What is asked:
Would you repeat the listing exactly but omit every picture?

::::::::

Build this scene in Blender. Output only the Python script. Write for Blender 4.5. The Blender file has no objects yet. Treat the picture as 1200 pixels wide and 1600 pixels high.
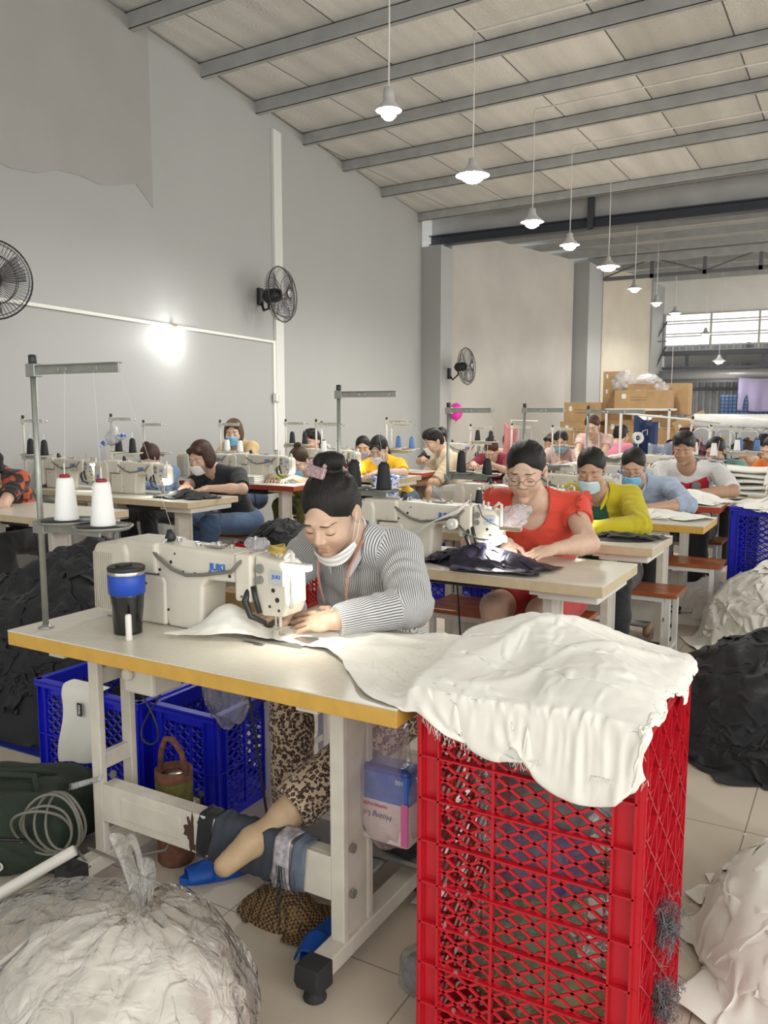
import bpy, math, random
import numpy as np
from mathutils import Vector, Matrix
R = math.radians
PI = math.pi
rng = np.random.default_rng(7)
random.seed(7)
SC = bpy.context.scene
COL = SC.collection
# ---------------------------------------------------------------- camera
cd = bpy.data.cameras.new('camera'); cam = bpy.data.objects.new('camera', cd); COL.objects.link(cam)
cd.sensor_fit = 'HORIZONTAL'; cd.sensor_width = 36.0; cd.lens = 39.0; cd.clip_start = 0.05; cd.clip_end = 200
cam.location = (0, 0, 1.40); cam.rotation_euler = (R(90 - 7.02), 0, R(30))
SC.camera = cam
# ---------------------------------------------------------------- view and world
SC.view_settings.view_transform = 'Standard'; SC.view_settings.look = 'None'
SC.view_settings.gamma = 1.0; SC.view_settings.use_curve_mapping = False
SC.view_settings.exposure = 0.45
W = bpy.data.worlds.new('world'); SC.world = W; W.use_nodes = True
wn = W.node_tree.nodes; wl = W.node_tree.links
bg = wn['Background']; bg.inputs[0].default_value = (0.985, 1.0, 0.98, 1); bg.inputs[1].default_value = 1.2
# daylight through the open side of the hall (right), plus an added rear fill : large soft area lights
def area(name, loc, rot, sx, sy, power, col=(1, 1, 1)):
    l = bpy.data.lights.new(name, 'AREA'); l.shape = 'RECTANGLE'; l.size = sx; l.size_y = sy; l.energy = power; l.color = col
    o = bpy.data.objects.new(name, l); COL.objects.link(o); o.location = loc; o.rotation_euler = rot
    return o
area('rear_side_fill', (6.2, 17.5, 2.9), (R(84), 0, R(90)), 9, 3.4, 330, (1.0, 0.99, 0.96))  # added unseen light that brightens the rear of the hall
area('doorway_daylight', (6.5, -1.5, 3.6), (R(62), 0, R(62)), 6, 3.5, 220, (1.0, 0.98, 0.95))
# ---------------------------------------------------------------- materials
MATS = {}
def mat(name, col, rough=0.6, metal=0.0, var=0.0, vscale=8.0, bump=0.0, bscale=60.0, spec=0.5, emit=None, estr=0.0,
        sheen=0.0, sub=0.0, attr=None, bdist=0.002):
    if name in MATS: return MATS[name]
    m = bpy.data.materials.new(name); m.use_nodes = True; nt = m.node_tree; n = nt.nodes; l = nt.links
    b = n['Principled BSDF']
    b.inputs['Base Color'].default_value = (*col, 1); b.inputs['Roughness'].default_value = rough
    b.inputs['Metallic'].default_value = metal; b.inputs['Specular IOR Level'].default_value = spec
    if sheen: b.inputs['Sheen Weight'].default_value = sheen
    if sub:
        b.inputs['Subsurface Weight'].default_value = sub; b.inputs['Subsurface Radius'].default_value = (0.012, 0.005, 0.003)
        b.inputs['Subsurface Scale'].default_value = 1.0
    if emit:
        b.inputs['Emission Color'].default_value = (*emit, 1); b.inputs['Emission Strength'].default_value = estr
    tc = n.new('ShaderNodeTexCoord')
    src = None
    if attr:
        a = n.new('ShaderNodeAttribute'); a.attribute_name = attr; src = a.outputs['Color']
        l.new(src, b.inputs['Base Color'])
    if var:
        t = n.new('ShaderNodeTexNoise'); t.inputs['Scale'].default_value = vscale; t.inputs['Detail'].default_value = 5
        l.new(tc.outputs['Object'], t.inputs['Vector'])
        mr = n.new('ShaderNodeMapRange'); mr.inputs['To Min'].default_value = 1 - var; mr.inputs['To Max'].default_value = 1 + var * .6
        mr.inputs['From Min'].default_value = .3; mr.inputs['From Max'].default_value = .7
        l.new(t.outputs['Fac'], mr.inputs['Value'])
        vm = n.new('ShaderNodeVectorMath'); vm.operation = 'SCALE'
        if src: l.new(src, vm.inputs[0])
        else: vm.inputs[0].default_value = col
        l.new(mr.outputs[0], vm.inputs['Scale']); l.new(vm.outputs[0], b.inputs['Base Color'])
    if bump:
        t = n.new('ShaderNodeTexNoise'); t.inputs['Scale'].default_value = bscale; t.inputs['Detail'].default_value = 4
        l.new(tc.outputs['Object'], t.inputs['Vector'])
        bp = n.new('ShaderNodeBump'); bp.inputs['Strength'].default_value = bump; bp.inputs['Distance'].default_value = bdist
        l.new(t.outputs['Fac'], bp.inputs['Height']); l.new(bp.outputs[0], b.inputs['Normal'])
    MATS[name] = m
    return m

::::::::

The solution:
Build this scene in Blender. Output only the Python script. Write for Blender 4.5. The Blender file has no objects yet. Treat the picture as 1200 pixels wide and 1600 pixels high.
import bpy, math, random
import numpy as np
from mathutils import Vector, Matrix
R = math.radians
PI = math.pi
rng = np.random.default_rng(7)
random.seed(7)
SC = bpy.context.scene
COL = SC.collection
# ---------------------------------------------------------------- camera
cd = bpy.data.cameras.new('camera'); cam = bpy.data.objects.new('camera', cd); COL.objects.link(cam)
cd.sensor_fit = 'HORIZONTAL'; cd.sensor_width = 36.0; cd.lens = 39.0; cd.clip_start = 0.05; cd.clip_end = 200
cam.location = (0, 0, 1.40); cam.rotation_euler = (R(90 - 7.02), 0, R(30))
SC.camera = cam
# ---------------------------------------------------------------- view and world
SC.view_settings.view_transform = 'Standard'; SC.view_settings.look = 'None'
SC.view_settings.gamma = 1.0; SC.view_settings.use_curve_mapping = False
SC.view_settings.exposure = 0.45
W = bpy.data.worlds.new('world'); SC.world = W; W.use_nodes = True
wn = W.node_tree.nodes; wl = W.node_tree.links
bg = wn['Background']; bg.inputs[0].default_value = (0.985, 1.0, 0.98, 1); bg.inputs[1].default_value = 1.2
# daylight through the open side of the hall (right), plus an added rear fill : large soft area lights
def area(name, loc, rot, sx, sy, power, col=(1, 1, 1)):
    l = bpy.data.lights.new(name, 'AREA'); l.shape = 'RECTANGLE'; l.size = sx; l.size_y = sy; l.energy = power; l.color = col
    o = bpy.data.objects.new(name, l); COL.objects.link(o); o.location = loc; o.rotation_euler = rot
    return o
area('rear_side_fill', (6.2, 17.5, 2.9), (R(84), 0, R(90)), 9, 3.4, 330, (1.0, 0.99, 0.96))  # added unseen light that brightens the rear of the hall
area('doorway_daylight', (6.5, -1.5, 3.6), (R(62), 0, R(62)), 6, 3.5, 220, (1.0, 0.98, 0.95))
# ---------------------------------------------------------------- materials
MATS = {}
def mat(name, col, rough=0.6, metal=0.0, var=0.0, vscale=8.0, bump=0.0, bscale=60.0, spec=0.5, emit=None, estr=0.0,
        sheen=0.0, sub=0.0, attr=None, bdist=0.002):
    if name in MATS: return MATS[name]
    m = bpy.data.materials.new(name); m.use_nodes = True; nt = m.node_tree; n = nt.nodes; l = nt.links
    b = n['Principled BSDF']
    b.inputs['Base Color'].default_value = (*col, 1); b.inputs['Roughness'].default_value = rough
    b.inputs['Metallic'].default_value = metal; b.inputs['Specular IOR Level'].default_value = spec
    if sheen: b.inputs['Sheen Weight'].default_value = sheen
    if sub:
        b.inputs['Subsurface Weight'].default_value = sub; b.inputs['Subsurface Radius'].default_value = (0.012, 0.005, 0.003)
        b.inputs['Subsurface Scale'].default_value = 1.0
    if emit:
        b.inputs['Emission Color'].default_value = (*emit, 1); b.inputs['Emission Strength'].default_value = estr
    tc = n.new('ShaderNodeTexCoord')
    src = None
    if attr:
        a = n.new('ShaderNodeAttribute'); a.attribute_name = attr; src = a.outputs['Color']
        l.new(src, b.inputs['Base Color'])
    if var:
        t = n.new('ShaderNodeTexNoise'); t.inputs['Scale'].default_value = vscale; t.inputs['Detail'].default_value = 5
        l.new(tc.outputs['Object'], t.inputs['Vector'])
        mr = n.new('ShaderNodeMapRange'); mr.inputs['To Min'].default_value = 1 - var; mr.inputs['To Max'].default_value = 1 + var * .6
        mr.inputs['From Min'].default_value = .3; mr.inputs['From Max'].default_value = .7
        l.new(t.outputs['Fac'], mr.inputs['Value'])
        vm = n.new('ShaderNodeVectorMath'); vm.operation = 'SCALE'
        if src: l.new(src, vm.inputs[0])
        else: vm.inputs[0].default_value = col
        l.new(mr.outputs[0], vm.inputs['Scale']); l.new(vm.outputs[0], b.inputs['Base Color'])
    if bump:
        t = n.new('ShaderNodeTexNoise'); t.inputs['Scale'].default_value = bscale; t.inputs['Detail'].default_value = 4
        l.new(tc.outputs['Object'], t.inputs['Vector'])
        bp = n.new('ShaderNodeBump'); bp.inputs['Strength'].default_value = bump; bp.inputs['Distance'].default_value = bdist
        l.new(t.outputs['Fac'], bp.inputs['Height']); l.new(bp.outputs[0], b.inputs['Normal'])
    MATS[name] = m
    return m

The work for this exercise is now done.